## INSTRUCTION
Among the lines of the listing below, retype exactly those from the one containing "Write the bpy" through the one containing "from mathutils import Vector, Matrix", both included. Do not include pictures.

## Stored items

[start]

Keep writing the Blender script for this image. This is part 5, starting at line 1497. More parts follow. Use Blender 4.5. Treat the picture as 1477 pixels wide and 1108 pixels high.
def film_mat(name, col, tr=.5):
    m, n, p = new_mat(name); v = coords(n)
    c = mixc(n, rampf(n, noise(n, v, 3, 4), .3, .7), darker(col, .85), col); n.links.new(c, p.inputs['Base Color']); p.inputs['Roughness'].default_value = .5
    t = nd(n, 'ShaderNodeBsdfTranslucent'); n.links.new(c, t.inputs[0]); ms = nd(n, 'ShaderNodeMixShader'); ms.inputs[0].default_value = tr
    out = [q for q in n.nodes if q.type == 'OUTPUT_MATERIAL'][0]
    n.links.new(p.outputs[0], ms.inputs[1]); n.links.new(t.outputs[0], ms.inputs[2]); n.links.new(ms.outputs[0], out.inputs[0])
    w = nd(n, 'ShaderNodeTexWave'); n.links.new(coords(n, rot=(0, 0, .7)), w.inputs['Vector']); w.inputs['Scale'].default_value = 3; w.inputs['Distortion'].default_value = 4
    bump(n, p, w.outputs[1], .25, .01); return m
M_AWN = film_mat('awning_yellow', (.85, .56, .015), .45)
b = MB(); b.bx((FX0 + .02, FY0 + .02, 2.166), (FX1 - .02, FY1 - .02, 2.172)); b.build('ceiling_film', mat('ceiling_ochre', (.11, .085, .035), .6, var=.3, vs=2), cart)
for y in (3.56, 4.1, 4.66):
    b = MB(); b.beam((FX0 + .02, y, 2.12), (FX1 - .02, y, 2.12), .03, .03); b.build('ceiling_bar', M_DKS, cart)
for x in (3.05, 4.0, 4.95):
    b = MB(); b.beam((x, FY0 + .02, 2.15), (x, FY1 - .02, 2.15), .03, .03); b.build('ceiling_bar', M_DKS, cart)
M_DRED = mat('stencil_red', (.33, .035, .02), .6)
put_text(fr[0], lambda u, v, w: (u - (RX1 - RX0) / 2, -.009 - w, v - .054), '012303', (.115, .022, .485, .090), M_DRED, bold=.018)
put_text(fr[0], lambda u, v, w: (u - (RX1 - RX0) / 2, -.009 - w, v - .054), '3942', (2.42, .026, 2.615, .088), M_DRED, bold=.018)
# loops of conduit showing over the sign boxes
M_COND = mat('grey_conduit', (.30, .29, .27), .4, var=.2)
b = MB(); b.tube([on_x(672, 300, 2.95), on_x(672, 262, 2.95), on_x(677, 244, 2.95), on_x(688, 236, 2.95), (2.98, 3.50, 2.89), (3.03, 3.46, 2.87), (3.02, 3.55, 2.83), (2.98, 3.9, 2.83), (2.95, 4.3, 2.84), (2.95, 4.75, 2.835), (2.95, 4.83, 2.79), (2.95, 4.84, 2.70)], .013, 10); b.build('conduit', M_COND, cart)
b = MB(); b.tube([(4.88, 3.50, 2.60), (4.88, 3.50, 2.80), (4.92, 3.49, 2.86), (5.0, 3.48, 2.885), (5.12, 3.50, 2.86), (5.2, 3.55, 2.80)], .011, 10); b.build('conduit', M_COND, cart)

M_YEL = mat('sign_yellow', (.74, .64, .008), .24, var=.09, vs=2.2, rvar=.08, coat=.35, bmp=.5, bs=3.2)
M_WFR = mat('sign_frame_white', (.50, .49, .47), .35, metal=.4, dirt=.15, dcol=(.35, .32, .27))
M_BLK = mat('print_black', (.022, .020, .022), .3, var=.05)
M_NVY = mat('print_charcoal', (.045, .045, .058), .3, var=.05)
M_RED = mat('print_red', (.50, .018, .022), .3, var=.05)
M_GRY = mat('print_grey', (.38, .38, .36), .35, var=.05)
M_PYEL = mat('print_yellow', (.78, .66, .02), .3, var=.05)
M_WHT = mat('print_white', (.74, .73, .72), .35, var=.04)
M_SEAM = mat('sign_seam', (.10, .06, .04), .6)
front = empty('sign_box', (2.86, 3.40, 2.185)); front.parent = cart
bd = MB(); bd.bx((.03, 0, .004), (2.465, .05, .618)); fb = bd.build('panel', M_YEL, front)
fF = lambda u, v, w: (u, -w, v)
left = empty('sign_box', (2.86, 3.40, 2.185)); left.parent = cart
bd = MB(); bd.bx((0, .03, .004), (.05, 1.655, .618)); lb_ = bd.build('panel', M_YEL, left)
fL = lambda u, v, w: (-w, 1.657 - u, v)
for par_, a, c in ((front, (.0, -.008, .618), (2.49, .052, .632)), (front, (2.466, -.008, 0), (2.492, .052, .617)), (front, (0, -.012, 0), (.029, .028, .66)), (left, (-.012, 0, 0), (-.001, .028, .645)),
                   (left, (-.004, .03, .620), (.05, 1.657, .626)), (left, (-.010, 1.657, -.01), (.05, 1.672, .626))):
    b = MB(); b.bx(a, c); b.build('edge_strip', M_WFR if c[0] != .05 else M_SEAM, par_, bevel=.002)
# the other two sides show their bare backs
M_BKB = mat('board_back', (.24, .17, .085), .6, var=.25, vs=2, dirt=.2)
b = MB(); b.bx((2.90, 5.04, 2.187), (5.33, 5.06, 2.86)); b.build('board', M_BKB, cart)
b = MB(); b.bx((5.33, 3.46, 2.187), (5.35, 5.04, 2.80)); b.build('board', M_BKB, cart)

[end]
[start]

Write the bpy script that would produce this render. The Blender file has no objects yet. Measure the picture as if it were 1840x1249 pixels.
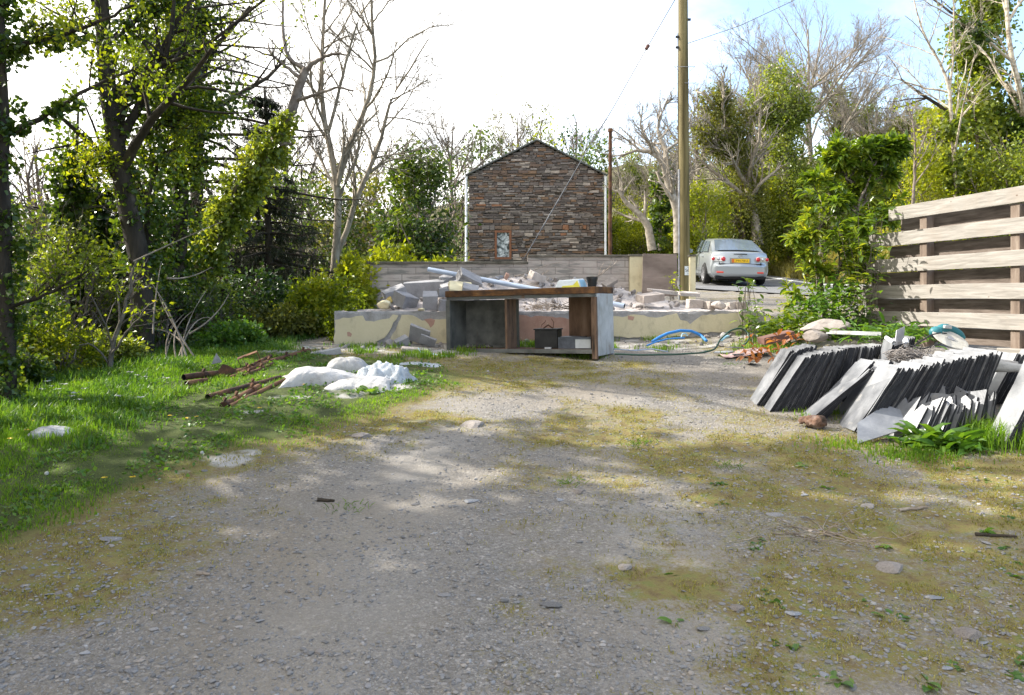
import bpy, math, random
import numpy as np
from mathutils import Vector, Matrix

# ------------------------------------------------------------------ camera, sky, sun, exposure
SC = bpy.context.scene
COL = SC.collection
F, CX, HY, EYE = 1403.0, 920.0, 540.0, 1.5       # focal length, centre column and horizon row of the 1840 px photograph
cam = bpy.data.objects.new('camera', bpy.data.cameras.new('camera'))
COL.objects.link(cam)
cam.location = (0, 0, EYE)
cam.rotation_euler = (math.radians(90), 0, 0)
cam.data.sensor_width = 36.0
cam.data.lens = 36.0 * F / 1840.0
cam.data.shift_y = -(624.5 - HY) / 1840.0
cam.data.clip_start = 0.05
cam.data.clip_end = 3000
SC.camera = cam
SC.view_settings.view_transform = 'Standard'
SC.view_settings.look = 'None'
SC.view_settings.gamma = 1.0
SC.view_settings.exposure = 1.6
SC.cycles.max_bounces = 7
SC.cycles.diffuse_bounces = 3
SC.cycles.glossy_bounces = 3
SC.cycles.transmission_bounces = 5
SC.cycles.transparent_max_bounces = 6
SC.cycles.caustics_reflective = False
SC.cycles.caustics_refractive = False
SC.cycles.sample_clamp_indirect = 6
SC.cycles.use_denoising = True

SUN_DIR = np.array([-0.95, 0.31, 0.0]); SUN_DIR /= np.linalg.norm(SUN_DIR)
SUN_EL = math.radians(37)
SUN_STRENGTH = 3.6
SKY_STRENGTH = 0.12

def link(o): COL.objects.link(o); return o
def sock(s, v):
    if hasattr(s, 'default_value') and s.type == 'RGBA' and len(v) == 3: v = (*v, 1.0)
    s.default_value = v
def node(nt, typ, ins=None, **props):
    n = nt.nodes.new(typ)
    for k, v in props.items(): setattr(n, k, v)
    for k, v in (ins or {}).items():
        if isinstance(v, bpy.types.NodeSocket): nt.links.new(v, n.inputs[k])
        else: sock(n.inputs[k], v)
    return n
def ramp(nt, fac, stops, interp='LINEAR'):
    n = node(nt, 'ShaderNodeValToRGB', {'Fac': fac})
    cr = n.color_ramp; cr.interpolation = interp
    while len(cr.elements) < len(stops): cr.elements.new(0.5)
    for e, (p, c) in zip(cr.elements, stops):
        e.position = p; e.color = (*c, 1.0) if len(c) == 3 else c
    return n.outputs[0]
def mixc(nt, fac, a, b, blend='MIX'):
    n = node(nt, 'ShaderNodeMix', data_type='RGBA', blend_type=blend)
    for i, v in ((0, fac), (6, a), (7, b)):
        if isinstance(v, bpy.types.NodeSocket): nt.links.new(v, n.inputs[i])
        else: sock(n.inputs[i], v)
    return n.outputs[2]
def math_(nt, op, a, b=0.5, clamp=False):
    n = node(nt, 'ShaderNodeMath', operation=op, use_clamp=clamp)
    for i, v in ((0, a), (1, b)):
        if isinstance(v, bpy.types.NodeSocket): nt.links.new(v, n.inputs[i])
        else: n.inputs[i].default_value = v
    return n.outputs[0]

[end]
[start]

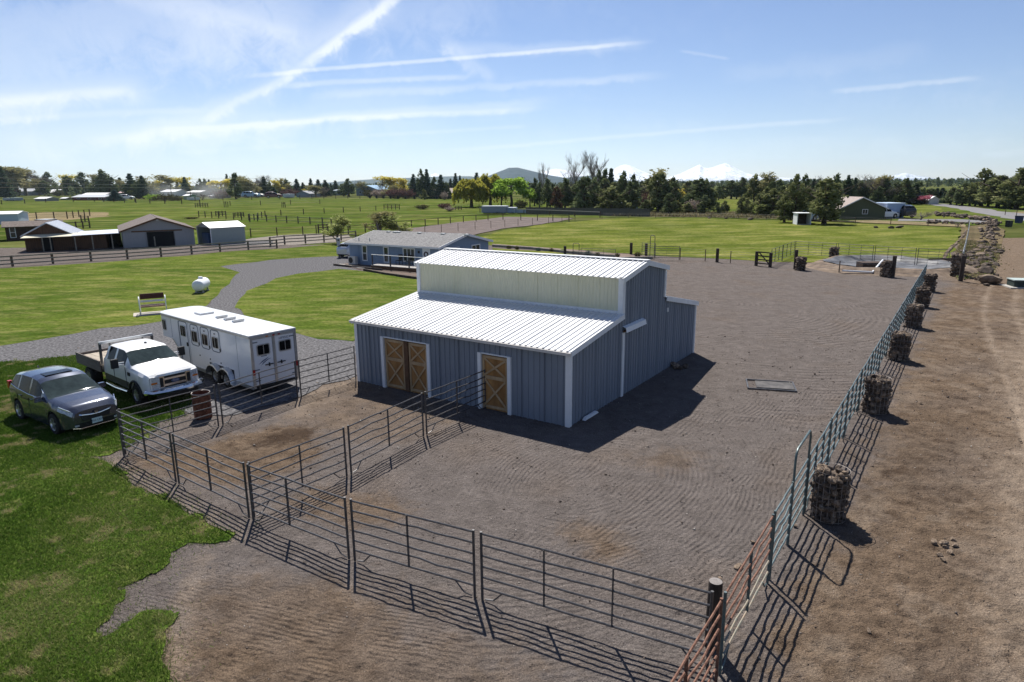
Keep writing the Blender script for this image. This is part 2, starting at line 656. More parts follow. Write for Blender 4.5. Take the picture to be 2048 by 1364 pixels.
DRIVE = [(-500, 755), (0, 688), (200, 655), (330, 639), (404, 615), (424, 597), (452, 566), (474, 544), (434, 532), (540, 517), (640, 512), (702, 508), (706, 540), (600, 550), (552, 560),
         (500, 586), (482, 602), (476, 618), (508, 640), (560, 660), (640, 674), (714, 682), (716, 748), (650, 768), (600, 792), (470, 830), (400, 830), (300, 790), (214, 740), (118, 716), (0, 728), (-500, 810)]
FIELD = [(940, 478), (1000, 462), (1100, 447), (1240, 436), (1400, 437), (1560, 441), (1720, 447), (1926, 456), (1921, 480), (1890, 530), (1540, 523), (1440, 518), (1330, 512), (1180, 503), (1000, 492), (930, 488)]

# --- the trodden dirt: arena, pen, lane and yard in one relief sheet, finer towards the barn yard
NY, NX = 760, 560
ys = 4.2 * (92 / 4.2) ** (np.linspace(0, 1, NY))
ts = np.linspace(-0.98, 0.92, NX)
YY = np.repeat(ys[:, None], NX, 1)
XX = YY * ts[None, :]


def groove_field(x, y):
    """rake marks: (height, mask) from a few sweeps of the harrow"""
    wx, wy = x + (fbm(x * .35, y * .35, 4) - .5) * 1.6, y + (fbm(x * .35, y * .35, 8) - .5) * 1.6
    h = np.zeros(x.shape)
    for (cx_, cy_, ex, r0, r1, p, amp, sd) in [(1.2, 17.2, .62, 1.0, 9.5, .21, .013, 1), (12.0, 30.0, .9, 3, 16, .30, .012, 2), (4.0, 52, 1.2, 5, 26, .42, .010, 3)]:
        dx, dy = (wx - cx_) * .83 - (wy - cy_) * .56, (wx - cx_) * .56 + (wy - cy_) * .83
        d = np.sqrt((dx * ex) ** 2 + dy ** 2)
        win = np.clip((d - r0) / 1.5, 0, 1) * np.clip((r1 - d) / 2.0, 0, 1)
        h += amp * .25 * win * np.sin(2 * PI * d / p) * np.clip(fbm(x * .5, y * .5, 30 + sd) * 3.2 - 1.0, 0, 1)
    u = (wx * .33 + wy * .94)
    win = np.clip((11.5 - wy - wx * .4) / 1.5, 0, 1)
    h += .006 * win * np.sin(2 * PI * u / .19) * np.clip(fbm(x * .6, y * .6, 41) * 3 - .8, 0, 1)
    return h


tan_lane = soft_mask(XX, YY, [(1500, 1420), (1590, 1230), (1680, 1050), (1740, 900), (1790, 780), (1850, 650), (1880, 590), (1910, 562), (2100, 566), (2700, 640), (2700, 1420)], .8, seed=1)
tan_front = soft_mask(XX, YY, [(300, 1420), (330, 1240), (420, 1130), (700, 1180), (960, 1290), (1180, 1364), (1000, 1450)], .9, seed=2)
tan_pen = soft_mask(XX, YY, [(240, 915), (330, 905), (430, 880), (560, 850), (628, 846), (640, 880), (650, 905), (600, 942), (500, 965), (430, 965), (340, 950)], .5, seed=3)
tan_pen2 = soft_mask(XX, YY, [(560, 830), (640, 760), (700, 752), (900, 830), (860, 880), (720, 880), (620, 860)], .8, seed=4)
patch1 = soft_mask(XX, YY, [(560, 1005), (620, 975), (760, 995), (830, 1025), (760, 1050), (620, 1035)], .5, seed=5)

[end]

## ANSWER
Write the bpy script that would produce this render. The Blender file has no objects yet. Measure the picture as if it were 1840x1249 pixels.
import bpy, math, random
import numpy as np
from mathutils import Vector, Matrix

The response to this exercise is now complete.